* **Extracted records**:
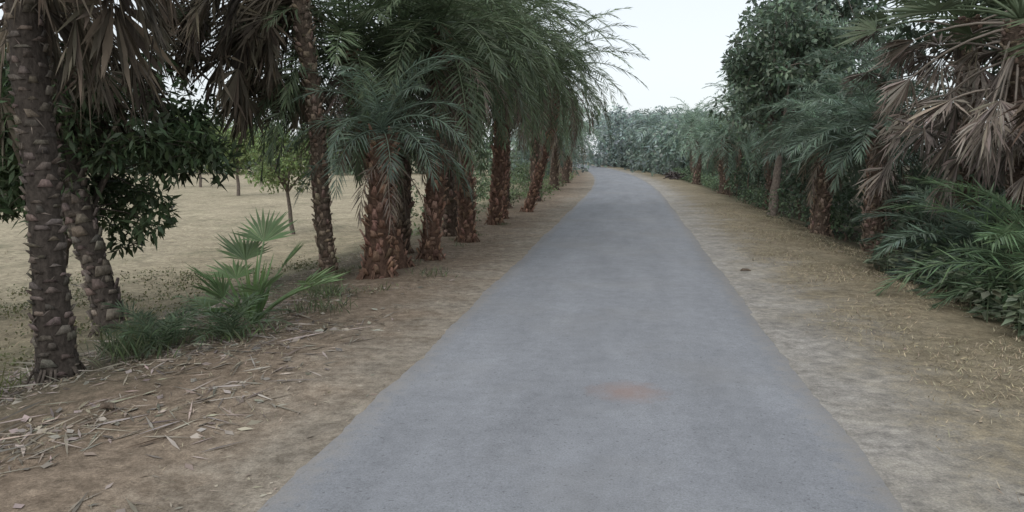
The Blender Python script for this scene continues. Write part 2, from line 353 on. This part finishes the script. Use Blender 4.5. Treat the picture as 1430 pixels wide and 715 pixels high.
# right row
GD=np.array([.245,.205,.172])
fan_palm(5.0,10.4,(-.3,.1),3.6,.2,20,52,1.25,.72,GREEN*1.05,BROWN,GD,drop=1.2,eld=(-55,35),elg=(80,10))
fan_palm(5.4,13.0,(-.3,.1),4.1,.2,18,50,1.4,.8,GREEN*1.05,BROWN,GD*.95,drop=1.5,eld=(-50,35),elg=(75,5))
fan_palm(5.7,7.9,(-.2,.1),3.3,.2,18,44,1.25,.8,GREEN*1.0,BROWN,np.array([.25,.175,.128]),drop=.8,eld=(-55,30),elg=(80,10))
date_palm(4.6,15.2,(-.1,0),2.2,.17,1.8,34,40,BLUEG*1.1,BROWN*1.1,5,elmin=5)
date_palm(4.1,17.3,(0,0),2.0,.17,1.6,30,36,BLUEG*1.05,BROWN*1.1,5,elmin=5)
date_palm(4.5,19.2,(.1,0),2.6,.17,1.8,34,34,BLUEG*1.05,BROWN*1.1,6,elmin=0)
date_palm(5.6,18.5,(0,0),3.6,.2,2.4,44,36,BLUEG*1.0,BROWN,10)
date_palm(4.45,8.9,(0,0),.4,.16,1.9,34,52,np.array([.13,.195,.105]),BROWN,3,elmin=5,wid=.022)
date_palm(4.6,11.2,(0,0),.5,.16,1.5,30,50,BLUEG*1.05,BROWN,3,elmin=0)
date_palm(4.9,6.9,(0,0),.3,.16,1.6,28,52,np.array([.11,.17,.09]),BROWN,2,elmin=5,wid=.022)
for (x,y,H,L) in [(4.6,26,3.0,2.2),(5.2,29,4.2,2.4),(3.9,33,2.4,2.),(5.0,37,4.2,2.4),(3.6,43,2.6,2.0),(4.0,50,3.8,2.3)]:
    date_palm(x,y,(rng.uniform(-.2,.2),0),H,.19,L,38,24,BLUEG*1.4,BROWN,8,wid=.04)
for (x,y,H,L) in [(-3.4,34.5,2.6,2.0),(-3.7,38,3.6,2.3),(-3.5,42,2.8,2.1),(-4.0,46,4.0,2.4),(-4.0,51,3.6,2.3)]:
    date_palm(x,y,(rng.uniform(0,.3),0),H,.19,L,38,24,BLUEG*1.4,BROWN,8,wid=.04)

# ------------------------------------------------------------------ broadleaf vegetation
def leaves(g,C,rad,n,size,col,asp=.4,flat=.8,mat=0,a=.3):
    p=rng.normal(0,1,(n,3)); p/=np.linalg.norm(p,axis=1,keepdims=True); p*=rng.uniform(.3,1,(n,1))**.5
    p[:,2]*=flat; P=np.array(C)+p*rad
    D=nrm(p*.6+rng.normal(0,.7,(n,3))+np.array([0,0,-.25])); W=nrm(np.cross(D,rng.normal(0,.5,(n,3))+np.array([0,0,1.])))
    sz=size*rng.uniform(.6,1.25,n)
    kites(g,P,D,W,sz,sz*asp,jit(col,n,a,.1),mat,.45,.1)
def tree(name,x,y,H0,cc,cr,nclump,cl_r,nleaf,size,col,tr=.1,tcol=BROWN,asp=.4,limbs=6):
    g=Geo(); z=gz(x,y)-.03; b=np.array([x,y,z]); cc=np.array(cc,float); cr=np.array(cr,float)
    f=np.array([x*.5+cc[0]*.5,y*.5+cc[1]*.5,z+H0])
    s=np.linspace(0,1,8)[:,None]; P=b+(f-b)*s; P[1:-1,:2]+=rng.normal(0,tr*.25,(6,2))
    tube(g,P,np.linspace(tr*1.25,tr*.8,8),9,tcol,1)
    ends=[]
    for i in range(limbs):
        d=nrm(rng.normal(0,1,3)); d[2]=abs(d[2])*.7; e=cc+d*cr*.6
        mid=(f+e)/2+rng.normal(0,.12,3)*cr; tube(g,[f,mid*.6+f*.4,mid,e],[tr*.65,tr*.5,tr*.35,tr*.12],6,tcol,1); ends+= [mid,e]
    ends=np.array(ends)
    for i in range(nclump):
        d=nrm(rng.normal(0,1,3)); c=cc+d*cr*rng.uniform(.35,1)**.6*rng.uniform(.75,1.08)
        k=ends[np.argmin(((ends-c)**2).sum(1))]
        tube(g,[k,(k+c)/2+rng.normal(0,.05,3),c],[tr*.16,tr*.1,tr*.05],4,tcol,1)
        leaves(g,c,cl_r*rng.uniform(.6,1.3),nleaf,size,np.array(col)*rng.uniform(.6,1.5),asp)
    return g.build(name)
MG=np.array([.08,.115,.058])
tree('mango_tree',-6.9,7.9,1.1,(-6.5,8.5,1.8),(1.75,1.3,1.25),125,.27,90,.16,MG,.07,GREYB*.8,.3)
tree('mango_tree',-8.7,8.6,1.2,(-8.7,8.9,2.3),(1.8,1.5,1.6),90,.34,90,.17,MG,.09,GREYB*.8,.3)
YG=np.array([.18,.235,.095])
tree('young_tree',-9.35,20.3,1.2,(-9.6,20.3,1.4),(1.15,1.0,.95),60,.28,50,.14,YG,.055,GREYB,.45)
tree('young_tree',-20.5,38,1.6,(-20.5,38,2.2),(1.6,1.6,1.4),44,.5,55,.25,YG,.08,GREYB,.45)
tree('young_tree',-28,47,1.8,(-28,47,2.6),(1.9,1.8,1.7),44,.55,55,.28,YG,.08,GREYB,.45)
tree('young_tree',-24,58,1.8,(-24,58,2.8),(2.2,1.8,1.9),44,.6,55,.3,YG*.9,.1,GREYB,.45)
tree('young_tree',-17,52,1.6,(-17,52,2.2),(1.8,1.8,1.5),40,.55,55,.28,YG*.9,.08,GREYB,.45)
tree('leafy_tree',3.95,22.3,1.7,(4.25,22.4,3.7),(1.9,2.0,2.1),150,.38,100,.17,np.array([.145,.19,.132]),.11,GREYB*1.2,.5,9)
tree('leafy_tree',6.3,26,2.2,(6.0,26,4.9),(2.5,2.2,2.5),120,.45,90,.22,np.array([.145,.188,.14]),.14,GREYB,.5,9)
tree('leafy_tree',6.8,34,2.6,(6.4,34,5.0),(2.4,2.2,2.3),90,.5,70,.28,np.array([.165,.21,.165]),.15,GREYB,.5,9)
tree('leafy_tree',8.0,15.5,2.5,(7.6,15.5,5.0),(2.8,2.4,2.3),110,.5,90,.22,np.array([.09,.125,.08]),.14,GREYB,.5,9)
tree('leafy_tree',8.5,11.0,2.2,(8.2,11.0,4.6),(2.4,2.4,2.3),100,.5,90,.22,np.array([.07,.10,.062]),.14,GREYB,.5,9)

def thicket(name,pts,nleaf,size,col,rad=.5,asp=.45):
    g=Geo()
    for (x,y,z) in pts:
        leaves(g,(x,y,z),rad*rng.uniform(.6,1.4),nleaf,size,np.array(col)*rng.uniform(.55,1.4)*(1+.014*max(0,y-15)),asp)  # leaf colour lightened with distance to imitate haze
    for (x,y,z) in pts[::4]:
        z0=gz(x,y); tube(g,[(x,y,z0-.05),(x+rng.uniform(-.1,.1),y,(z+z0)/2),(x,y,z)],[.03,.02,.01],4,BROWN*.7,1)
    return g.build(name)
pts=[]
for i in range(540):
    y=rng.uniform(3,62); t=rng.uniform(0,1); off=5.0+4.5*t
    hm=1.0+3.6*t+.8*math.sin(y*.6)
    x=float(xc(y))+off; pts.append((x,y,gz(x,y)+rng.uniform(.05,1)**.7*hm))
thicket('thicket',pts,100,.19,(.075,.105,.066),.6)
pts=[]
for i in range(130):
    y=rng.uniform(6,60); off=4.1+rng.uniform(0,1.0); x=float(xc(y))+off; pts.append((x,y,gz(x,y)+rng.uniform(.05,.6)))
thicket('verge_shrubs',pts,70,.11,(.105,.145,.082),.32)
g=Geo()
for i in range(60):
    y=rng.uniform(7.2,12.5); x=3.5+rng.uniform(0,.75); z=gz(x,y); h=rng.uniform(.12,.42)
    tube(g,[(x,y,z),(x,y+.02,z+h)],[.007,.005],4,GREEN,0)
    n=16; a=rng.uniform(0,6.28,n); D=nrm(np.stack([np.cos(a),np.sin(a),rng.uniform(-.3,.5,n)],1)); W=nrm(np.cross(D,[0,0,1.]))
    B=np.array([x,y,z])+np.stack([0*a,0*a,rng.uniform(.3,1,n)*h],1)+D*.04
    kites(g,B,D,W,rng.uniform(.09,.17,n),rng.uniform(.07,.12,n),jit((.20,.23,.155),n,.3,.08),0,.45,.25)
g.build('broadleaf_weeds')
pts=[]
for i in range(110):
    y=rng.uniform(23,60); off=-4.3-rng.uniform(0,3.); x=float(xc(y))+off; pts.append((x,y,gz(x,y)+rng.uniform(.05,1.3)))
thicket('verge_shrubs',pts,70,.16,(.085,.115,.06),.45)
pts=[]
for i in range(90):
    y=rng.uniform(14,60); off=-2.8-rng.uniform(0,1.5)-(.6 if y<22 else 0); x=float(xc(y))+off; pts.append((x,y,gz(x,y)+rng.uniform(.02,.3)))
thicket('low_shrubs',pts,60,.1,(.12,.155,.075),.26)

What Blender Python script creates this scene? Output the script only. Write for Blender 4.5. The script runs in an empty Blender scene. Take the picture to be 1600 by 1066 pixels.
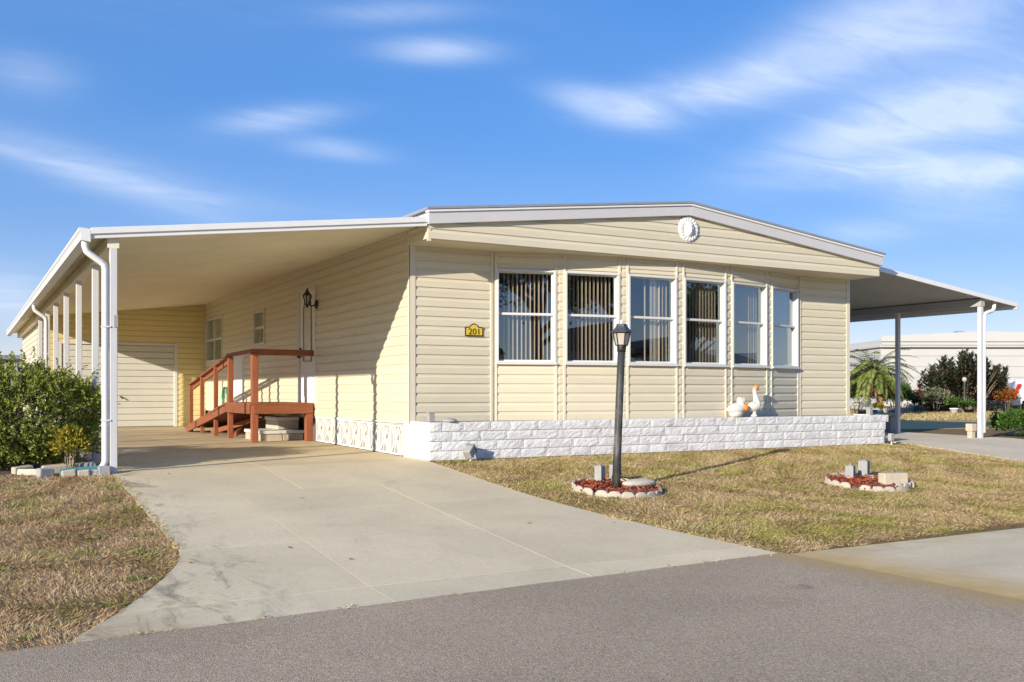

* **Work to be completed**:
Count every line above that holds the string "thicket" and give the total, nothing more.

* **The output**:
5